PROBLEM DESCRIPTION —
Leave out the pictures, and write out exactly the lines from the beginning of the material to the line holding "MB().box(fw - 0.01, fw", that line included, and nothing else.
━━━━━ SUPPLIED DATA ━━━━━
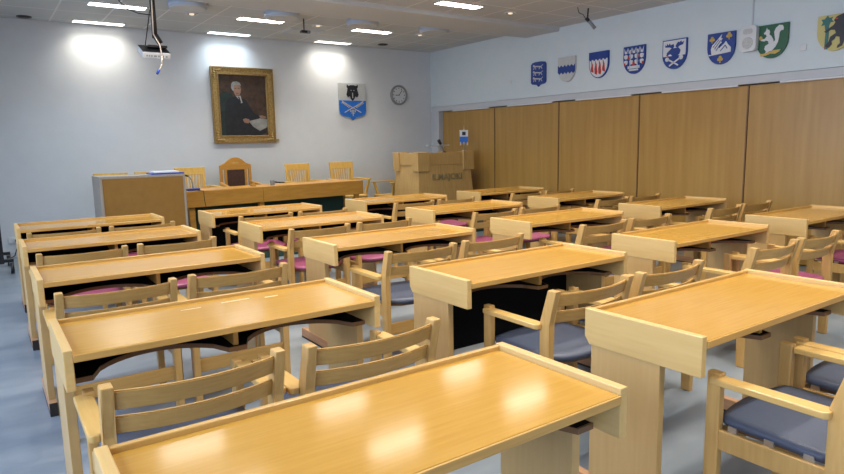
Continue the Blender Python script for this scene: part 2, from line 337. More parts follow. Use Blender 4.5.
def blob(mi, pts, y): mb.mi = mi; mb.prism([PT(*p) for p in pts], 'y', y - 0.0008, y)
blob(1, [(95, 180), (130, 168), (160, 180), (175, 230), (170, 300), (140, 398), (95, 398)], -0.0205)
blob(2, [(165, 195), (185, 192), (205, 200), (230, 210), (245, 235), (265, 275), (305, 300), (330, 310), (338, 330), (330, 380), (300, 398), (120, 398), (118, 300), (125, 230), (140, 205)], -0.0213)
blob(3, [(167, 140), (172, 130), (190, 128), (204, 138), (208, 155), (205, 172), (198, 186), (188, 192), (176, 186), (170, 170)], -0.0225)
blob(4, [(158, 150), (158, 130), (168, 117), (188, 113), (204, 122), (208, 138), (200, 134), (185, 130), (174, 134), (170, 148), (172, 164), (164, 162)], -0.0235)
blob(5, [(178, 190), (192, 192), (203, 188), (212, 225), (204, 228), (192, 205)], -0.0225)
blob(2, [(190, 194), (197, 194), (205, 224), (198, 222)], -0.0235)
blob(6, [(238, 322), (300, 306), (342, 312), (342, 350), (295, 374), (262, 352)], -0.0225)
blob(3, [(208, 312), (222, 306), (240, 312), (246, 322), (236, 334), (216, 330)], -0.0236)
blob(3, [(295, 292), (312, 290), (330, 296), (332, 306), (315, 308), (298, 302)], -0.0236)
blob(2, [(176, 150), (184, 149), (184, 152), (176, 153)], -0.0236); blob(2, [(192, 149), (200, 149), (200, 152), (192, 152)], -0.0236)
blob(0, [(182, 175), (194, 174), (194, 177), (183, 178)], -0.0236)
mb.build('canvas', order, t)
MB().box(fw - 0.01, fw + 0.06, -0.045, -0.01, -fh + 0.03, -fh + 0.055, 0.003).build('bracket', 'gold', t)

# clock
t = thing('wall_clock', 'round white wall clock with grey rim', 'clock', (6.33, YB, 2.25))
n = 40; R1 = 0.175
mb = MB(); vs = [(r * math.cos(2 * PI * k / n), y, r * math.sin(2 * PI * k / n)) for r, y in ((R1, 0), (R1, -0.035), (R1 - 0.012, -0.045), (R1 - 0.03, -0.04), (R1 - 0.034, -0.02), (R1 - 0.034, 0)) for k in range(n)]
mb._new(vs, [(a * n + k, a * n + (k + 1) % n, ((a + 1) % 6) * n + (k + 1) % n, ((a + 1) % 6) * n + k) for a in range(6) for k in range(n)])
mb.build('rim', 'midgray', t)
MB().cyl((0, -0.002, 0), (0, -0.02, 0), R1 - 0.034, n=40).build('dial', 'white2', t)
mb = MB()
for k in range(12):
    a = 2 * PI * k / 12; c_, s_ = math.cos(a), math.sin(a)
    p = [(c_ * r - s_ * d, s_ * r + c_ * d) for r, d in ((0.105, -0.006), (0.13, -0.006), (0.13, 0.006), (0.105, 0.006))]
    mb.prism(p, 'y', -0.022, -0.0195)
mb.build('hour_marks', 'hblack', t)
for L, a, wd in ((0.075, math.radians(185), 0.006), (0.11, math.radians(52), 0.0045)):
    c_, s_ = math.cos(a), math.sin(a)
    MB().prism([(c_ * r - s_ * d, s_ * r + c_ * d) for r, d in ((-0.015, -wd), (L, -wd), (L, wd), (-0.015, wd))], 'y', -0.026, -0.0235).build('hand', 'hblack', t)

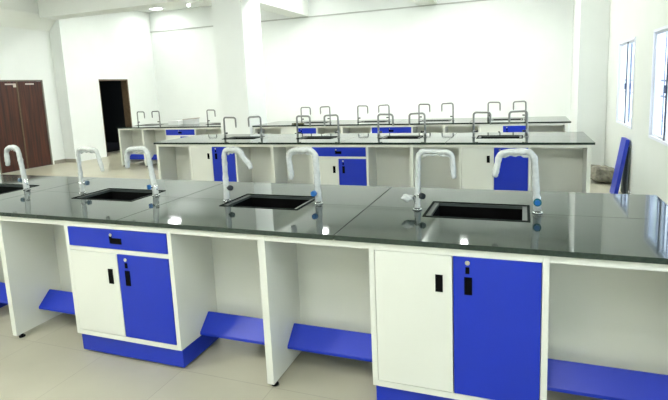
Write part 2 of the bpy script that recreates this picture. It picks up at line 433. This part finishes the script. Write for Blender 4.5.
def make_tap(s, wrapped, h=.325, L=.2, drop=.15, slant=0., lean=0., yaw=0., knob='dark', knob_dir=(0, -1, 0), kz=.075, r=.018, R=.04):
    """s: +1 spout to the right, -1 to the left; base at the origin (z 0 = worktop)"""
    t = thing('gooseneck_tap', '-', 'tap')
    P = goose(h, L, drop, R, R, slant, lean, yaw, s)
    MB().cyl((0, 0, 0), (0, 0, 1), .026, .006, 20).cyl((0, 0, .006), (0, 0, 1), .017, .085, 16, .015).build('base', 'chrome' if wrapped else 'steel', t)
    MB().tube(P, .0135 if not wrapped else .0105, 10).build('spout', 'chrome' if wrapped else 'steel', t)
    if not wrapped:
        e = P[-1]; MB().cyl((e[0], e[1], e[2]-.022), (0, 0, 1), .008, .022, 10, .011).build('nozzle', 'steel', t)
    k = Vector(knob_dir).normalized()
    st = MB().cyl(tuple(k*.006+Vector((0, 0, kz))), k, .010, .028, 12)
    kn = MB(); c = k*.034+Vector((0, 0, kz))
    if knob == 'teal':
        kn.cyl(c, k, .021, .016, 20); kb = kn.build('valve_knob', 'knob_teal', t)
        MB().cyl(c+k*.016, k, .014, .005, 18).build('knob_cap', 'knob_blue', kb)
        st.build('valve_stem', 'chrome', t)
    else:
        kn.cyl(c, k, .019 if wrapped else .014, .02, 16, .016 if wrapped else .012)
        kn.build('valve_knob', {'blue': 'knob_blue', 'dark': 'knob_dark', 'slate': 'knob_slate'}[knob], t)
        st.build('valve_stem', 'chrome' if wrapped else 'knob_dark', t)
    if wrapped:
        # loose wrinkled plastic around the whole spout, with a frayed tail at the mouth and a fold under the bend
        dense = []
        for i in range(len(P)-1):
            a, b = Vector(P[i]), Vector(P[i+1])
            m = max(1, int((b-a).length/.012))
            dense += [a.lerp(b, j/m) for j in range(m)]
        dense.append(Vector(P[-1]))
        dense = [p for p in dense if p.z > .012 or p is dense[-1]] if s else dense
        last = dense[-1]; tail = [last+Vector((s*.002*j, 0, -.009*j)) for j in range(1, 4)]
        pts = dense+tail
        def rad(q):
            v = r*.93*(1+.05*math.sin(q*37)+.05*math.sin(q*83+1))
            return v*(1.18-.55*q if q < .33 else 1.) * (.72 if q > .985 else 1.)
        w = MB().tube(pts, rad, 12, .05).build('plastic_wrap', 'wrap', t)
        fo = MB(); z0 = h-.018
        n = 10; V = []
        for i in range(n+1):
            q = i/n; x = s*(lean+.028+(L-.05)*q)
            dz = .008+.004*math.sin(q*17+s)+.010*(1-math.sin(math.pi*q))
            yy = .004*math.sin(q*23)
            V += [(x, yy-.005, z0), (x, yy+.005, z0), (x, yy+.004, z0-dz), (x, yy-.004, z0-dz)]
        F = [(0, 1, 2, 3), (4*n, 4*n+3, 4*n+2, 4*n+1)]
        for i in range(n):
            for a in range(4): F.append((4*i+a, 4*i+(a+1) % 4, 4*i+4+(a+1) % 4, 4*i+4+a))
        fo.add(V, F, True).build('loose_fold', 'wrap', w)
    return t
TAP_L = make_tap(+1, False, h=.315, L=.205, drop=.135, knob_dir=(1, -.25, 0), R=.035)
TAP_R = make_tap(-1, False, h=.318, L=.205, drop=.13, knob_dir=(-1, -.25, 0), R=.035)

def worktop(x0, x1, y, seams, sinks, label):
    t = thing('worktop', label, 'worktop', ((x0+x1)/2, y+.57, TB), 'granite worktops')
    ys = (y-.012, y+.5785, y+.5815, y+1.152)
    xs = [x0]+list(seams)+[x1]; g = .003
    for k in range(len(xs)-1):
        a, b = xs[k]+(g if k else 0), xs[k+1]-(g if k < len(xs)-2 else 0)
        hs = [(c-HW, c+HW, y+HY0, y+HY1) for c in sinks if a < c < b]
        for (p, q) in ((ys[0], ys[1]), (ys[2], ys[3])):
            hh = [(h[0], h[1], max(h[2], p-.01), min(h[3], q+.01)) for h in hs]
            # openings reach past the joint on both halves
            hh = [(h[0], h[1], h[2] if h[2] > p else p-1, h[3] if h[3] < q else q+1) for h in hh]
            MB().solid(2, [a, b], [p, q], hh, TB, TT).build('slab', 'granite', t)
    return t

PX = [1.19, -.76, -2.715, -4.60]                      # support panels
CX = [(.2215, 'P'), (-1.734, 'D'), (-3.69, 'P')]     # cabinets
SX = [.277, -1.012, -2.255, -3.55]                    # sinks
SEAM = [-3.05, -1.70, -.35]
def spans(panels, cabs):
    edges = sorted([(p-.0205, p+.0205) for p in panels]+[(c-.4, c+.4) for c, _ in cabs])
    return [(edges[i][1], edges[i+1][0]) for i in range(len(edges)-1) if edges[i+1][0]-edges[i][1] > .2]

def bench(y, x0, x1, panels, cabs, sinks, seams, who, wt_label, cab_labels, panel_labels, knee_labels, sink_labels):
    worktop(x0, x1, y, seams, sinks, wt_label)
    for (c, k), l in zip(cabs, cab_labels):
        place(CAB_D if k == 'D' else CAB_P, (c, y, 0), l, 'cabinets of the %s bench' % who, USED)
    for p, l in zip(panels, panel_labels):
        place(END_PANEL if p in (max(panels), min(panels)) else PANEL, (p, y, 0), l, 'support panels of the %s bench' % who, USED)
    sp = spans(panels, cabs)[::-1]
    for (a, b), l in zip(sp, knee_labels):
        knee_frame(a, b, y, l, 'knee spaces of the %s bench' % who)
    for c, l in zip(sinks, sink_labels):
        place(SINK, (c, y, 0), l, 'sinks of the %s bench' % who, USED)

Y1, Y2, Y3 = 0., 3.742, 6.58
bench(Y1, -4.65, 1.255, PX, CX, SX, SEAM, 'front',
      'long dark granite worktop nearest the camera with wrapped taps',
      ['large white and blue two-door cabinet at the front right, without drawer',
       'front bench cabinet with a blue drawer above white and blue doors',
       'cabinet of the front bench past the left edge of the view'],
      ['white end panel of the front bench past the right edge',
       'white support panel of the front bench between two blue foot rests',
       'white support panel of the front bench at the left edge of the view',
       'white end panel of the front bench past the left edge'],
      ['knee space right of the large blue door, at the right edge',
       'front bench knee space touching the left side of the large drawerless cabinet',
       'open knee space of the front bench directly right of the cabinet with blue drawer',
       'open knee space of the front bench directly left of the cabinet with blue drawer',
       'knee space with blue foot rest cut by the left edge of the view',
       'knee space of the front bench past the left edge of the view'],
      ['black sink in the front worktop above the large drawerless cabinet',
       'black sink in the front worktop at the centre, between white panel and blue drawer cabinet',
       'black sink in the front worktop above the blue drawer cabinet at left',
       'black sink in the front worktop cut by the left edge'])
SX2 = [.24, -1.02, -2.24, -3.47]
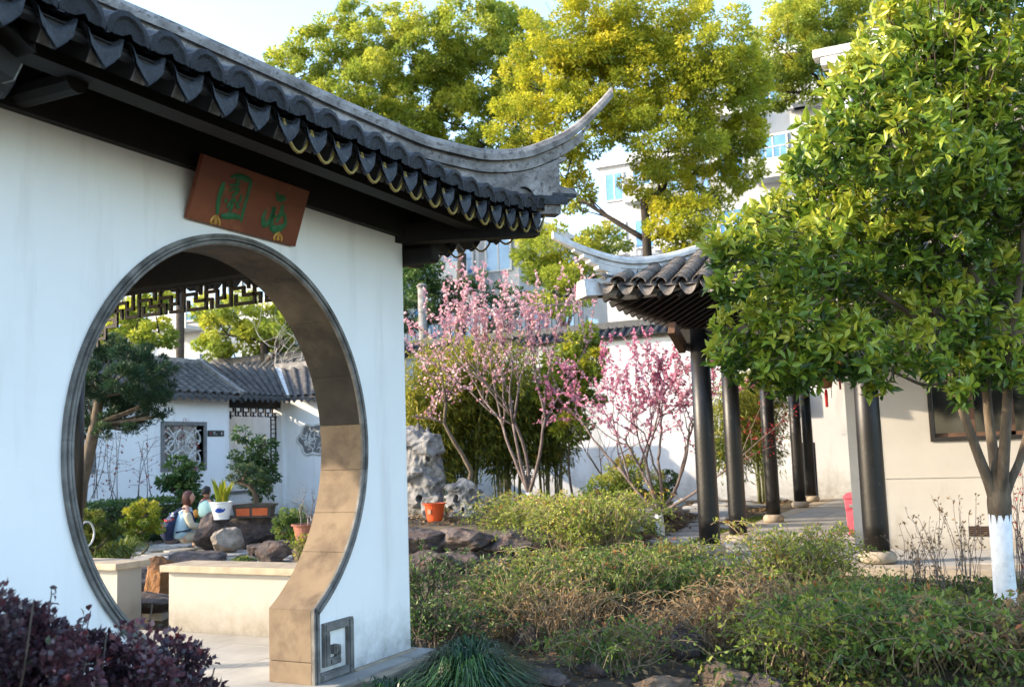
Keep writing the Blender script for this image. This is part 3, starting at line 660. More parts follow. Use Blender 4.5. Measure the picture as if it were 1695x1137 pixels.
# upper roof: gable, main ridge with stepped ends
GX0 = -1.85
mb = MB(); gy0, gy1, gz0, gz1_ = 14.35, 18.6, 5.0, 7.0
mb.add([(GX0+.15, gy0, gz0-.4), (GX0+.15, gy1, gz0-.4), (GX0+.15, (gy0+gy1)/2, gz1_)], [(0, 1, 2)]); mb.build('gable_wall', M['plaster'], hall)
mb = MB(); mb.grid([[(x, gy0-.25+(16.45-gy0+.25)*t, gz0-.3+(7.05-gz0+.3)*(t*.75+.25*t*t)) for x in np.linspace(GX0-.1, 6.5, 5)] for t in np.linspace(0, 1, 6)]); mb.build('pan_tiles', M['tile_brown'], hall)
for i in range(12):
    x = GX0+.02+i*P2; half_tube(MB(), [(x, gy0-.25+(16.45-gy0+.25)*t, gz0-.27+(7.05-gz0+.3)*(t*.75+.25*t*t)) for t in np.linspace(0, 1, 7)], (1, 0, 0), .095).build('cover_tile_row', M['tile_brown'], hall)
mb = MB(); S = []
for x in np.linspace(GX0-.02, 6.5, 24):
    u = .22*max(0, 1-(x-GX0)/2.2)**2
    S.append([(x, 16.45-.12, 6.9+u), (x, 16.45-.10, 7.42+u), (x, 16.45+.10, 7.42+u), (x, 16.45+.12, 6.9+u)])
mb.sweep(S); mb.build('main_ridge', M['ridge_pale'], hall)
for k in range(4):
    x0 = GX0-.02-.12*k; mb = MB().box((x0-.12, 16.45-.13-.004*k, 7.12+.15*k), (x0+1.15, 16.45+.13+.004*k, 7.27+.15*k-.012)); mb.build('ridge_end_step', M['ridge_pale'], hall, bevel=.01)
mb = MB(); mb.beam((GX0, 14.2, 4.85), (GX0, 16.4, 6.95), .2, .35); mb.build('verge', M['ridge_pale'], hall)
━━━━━
FINISHED TASK —
Continue the Blender Python script for this scene: part 2, from line 337. More parts follow. Use Blender 4.5.
def blob(mi, pts, y): mb.mi = mi; mb.prism([PT(*p) for p in pts], 'y', y - 0.0008, y)
blob(1, [(95, 180), (130, 168), (160, 180), (175, 230), (170, 300), (140, 398), (95, 398)], -0.0205)
blob(2, [(165, 195), (185, 192), (205, 200), (230, 210), (245, 235), (265, 275), (305, 300), (330, 310), (338, 330), (330, 380), (300, 398), (120, 398), (118, 300), (125, 230), (140, 205)], -0.0213)
blob(3, [(167, 140), (172, 130), (190, 128), (204, 138), (208, 155), (205, 172), (198, 186), (188, 192), (176, 186), (170, 170)], -0.0225)
blob(4, [(158, 150), (158, 130), (168, 117), (188, 113), (204, 122), (208, 138), (200, 134), (185, 130), (174, 134), (170, 148), (172, 164), (164, 162)], -0.0235)
blob(5, [(178, 190), (192, 192), (203, 188), (212, 225), (204, 228), (192, 205)], -0.0225)
blob(2, [(190, 194), (197, 194), (205, 224), (198, 222)], -0.0235)
blob(6, [(238, 322), (300, 306), (342, 312), (342, 350), (295, 374), (262, 352)], -0.0225)
blob(3, [(208, 312), (222, 306), (240, 312), (246, 322), (236, 334), (216, 330)], -0.0236)
blob(3, [(295, 292), (312, 290), (330, 296), (332, 306), (315, 308), (298, 302)], -0.0236)
blob(2, [(176, 150), (184, 149), (184, 152), (176, 153)], -0.0236); blob(2, [(192, 149), (200, 149), (200, 152), (192, 152)], -0.0236)
blob(0, [(182, 175), (194, 174), (194, 177), (183, 178)], -0.0236)
mb.build('canvas', order, t)
MB().box(fw - 0.01, fw + 0.06, -0.045, -0.01, -fh + 0.03, -fh + 0.055, 0.003).build('bracket', 'gold', t)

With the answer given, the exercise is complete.